(Data provided)
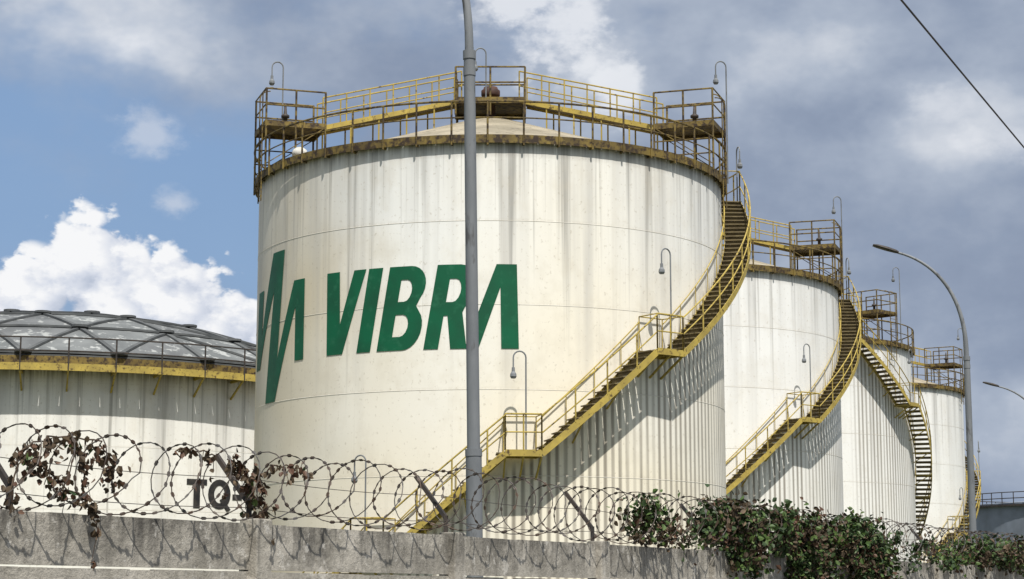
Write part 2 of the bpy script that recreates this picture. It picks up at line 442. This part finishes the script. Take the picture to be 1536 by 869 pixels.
# ------------------------------------------------------------------ low tank with geodesic dome
def dome_tank(loc,R,H,rise,rot=0):
    e=empty('storage_tank',loc,rot)
    pm=tank_paint('tank_paint_low',H,R,(.89,.87,.80),(.87,.85,.79),None,1.0,120.)
    mb=MB();N=240;o=[];f=[]
    for j in range(7):
        for k in range(N): o.append(P(R,360*k/N,H*j/6))
    for j in range(6):
        for k in range(N):
            l=(k+1)%N; f.append((j*N+k,j*N+l,(j+1)*N+l,(j+1)*N+k))
    mb.add(o,f); mb.obj('shell',pm,e,True)
    mb=MB(); z=2.8
    while z<H-1.: mb.tube([P(R+.001,360*k/N,z) for k in range(N)],.008,4,0,True); z+=2.6
    mb.obj('weld_seams',M_bead,e,True)
    Rs=(R*R+rise*rise)/(2*rise); Rd=R-.1
    def dz(r): return H+.55+sqrt(max(0,Rs*Rs-r*r))-(Rs-rise)
    rings=4; pts={}
    for i in range(rings+1):
        n=max(1,6*i)
        for k in range(n):
            a=2*pi*k/n; r=Rd*i/rings
            pts[(i,k)]=Vector((r*cos(a),r*sin(a),dz(r)))
    tris=[]
    for i in range(1,rings+1):
        n=6*i; m=6*(i-1)
        for s in range(6):
            for k in range(i):
                a=(i,(s*i+k)%n); b=(i,(s*i+k+1)%n)
                c=(i-1,(s*(i-1)+k)%m if m else 0)
                tris.append((a,b,c))
                if k<i-1:
                    d=(i-1,(s*(i-1)+k+1)%m); tris.append((b,d,c))
    mb=MB(); edges=set()
    for t in tris:
        v=[pts[q] for q in t]
        q=6; g={}
        for i in range(q+1):
            for j in range(q+1-i):
                g[(i,j)]=len(g)
        vs=[None]*len(g)
        for (i,j),idx in g.items():
            p=v[0]+(v[1]-v[0])*i/q+(v[2]-v[0])*j/q
            vs[idx]=Vector((p.x,p.y,p.z*.3+.7*min(dz(min(p.xy.length,R)),p.z+.5)))
        fs=[]
        for i in range(q):
            for j in range(q-i):
                fs.append((g[(i,j)],g[(i+1,j)],g[(i,j+1)]))
                if i+j<q-1: fs.append((g[(i+1,j)],g[(i+1,j+1)],g[(i,j+1)]))
        mb.add(vs,fs,random.choice((0,0,1)))
        for i in range(3):
            edges.add(tuple(sorted((t[i],t[(i+1)%3]))))
    mb.obj('dome_panels',[M_dome,M_dome2],e)
    mb=MB()
    for a,b in edges:
        A_,B_=pts[a],pts[b]; prev=None
        for i in range(7):
            p=A_.lerp(B_,i/6); p.z=p.z*.3+.7*min(dz(min(p.xy.length,R)),p.z+.5)+.04
            if prev is not None: mb.beam(prev,p,.24,.09)
            prev=p
    for p in pts.values(): mb.lathe(p+Vector((0,0,.05)),[(.38,0),(.38,.10),(0,.13)],12)
    for k in range(72):
        mb.beam(P(Rd+.05,5*k,H+.42),P(Rd+.05,5*k+5,H+.42),.1,.30)
    mb.obj('dome_beams',M_domeb,e)
    mb=MB();n=120; rg=R+1.0; zg=H
    for k in range(n):
        a=3*k;b=3*k+3
        mb.beam(P(R+.5,a,zg),P(R+.5,b,zg),1.0,.03,3)
        mb.beam(P(rg,a,zg-.06),P(rg,b,zg-.06),.04,.30,0)
        mb.beam(P(R+.03,a,zg+.25),P(R+.03,b,zg+.25),.05,.5,1)
    nb=52
    for k in range(nb):
        a=360*k/nb
        mb.beam(P(R,a,zg-.95),P(rg-.05,a,zg-.18),.07,.07,0)
        mb.beam(P(R,a,zg-.2),P(rg,a,zg-.14),.07,.12,0)
        mb.tube([P(rg,a,zg-.2),P(rg,a,zg+1.15)],.035,6,2)
    for hh in (1.15,.6): mb.tube([P(rg,360*k/n,zg+hh) for k in range(n)],.032,6,2,True)
    mb.obj('wind_girder_gallery',[M_yel,M_yel2,M_dark,M_tread],e)
    return e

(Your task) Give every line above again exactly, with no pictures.

(Finished task)
Write part 2 of the bpy script that recreates this picture. It picks up at line 442. This part finishes the script. Take the picture to be 1536 by 869 pixels.
# ------------------------------------------------------------------ low tank with geodesic dome
def dome_tank(loc,R,H,rise,rot=0):
    e=empty('storage_tank',loc,rot)
    pm=tank_paint('tank_paint_low',H,R,(.89,.87,.80),(.87,.85,.79),None,1.0,120.)
    mb=MB();N=240;o=[];f=[]
    for j in range(7):
        for k in range(N): o.append(P(R,360*k/N,H*j/6))
    for j in range(6):
        for k in range(N):
            l=(k+1)%N; f.append((j*N+k,j*N+l,(j+1)*N+l,(j+1)*N+k))
    mb.add(o,f); mb.obj('shell',pm,e,True)
    mb=MB(); z=2.8
    while z<H-1.: mb.tube([P(R+.001,360*k/N,z) for k in range(N)],.008,4,0,True); z+=2.6
    mb.obj('weld_seams',M_bead,e,True)
    Rs=(R*R+rise*rise)/(2*rise); Rd=R-.1
    def dz(r): return H+.55+sqrt(max(0,Rs*Rs-r*r))-(Rs-rise)
    rings=4; pts={}
    for i in range(rings+1):
        n=max(1,6*i)
        for k in range(n):
            a=2*pi*k/n; r=Rd*i/rings
            pts[(i,k)]=Vector((r*cos(a),r*sin(a),dz(r)))
    tris=[]
    for i in range(1,rings+1):
        n=6*i; m=6*(i-1)
        for s in range(6):
            for k in range(i):
                a=(i,(s*i+k)%n); b=(i,(s*i+k+1)%n)
                c=(i-1,(s*(i-1)+k)%m if m else 0)
                tris.append((a,b,c))
                if k<i-1:
                    d=(i-1,(s*(i-1)+k+1)%m); tris.append((b,d,c))
    mb=MB(); edges=set()
    for t in tris:
        v=[pts[q] for q in t]
        q=6; g={}
        for i in range(q+1):
            for j in range(q+1-i):
                g[(i,j)]=len(g)
        vs=[None]*len(g)
        for (i,j),idx in g.items():
            p=v[0]+(v[1]-v[0])*i/q+(v[2]-v[0])*j/q
            vs[idx]=Vector((p.x,p.y,p.z*.3+.7*min(dz(min(p.xy.length,R)),p.z+.5)))
        fs=[]
        for i in range(q):
            for j in range(q-i):
                fs.append((g[(i,j)],g[(i+1,j)],g[(i,j+1)]))
                if i+j<q-1: fs.append((g[(i+1,j)],g[(i+1,j+1)],g[(i,j+1)]))
        mb.add(vs,fs,random.choice((0,0,1)))
        for i in range(3):
            edges.add(tuple(sorted((t[i],t[(i+1)%3]))))
    mb.obj('dome_panels',[M_dome,M_dome2],e)
    mb=MB()
    for a,b in edges:
        A_,B_=pts[a],pts[b]; prev=None
        for i in range(7):
            p=A_.lerp(B_,i/6); p.z=p.z*.3+.7*min(dz(min(p.xy.length,R)),p.z+.5)+.04
            if prev is not None: mb.beam(prev,p,.24,.09)
            prev=p
    for p in pts.values(): mb.lathe(p+Vector((0,0,.05)),[(.38,0),(.38,.10),(0,.13)],12)
    for k in range(72):
        mb.beam(P(Rd+.05,5*k,H+.42),P(Rd+.05,5*k+5,H+.42),.1,.30)
    mb.obj('dome_beams',M_domeb,e)
    mb=MB();n=120; rg=R+1.0; zg=H
    for k in range(n):
        a=3*k;b=3*k+3
        mb.beam(P(R+.5,a,zg),P(R+.5,b,zg),1.0,.03,3)
        mb.beam(P(rg,a,zg-.06),P(rg,b,zg-.06),.04,.30,0)
        mb.beam(P(R+.03,a,zg+.25),P(R+.03,b,zg+.25),.05,.5,1)
    nb=52
    for k in range(nb):
        a=360*k/nb
        mb.beam(P(R,a,zg-.95),P(rg-.05,a,zg-.18),.07,.07,0)
        mb.beam(P(R,a,zg-.2),P(rg,a,zg-.14),.07,.12,0)
        mb.tube([P(rg,a,zg-.2),P(rg,a,zg+1.15)],.035,6,2)
    for hh in (1.15,.6): mb.tube([P(rg,360*k/n,zg+hh) for k in range(n)],.032,6,2,True)
    mb.obj('wind_girder_gallery',[M_yel,M_yel2,M_dark,M_tread],e)
    return e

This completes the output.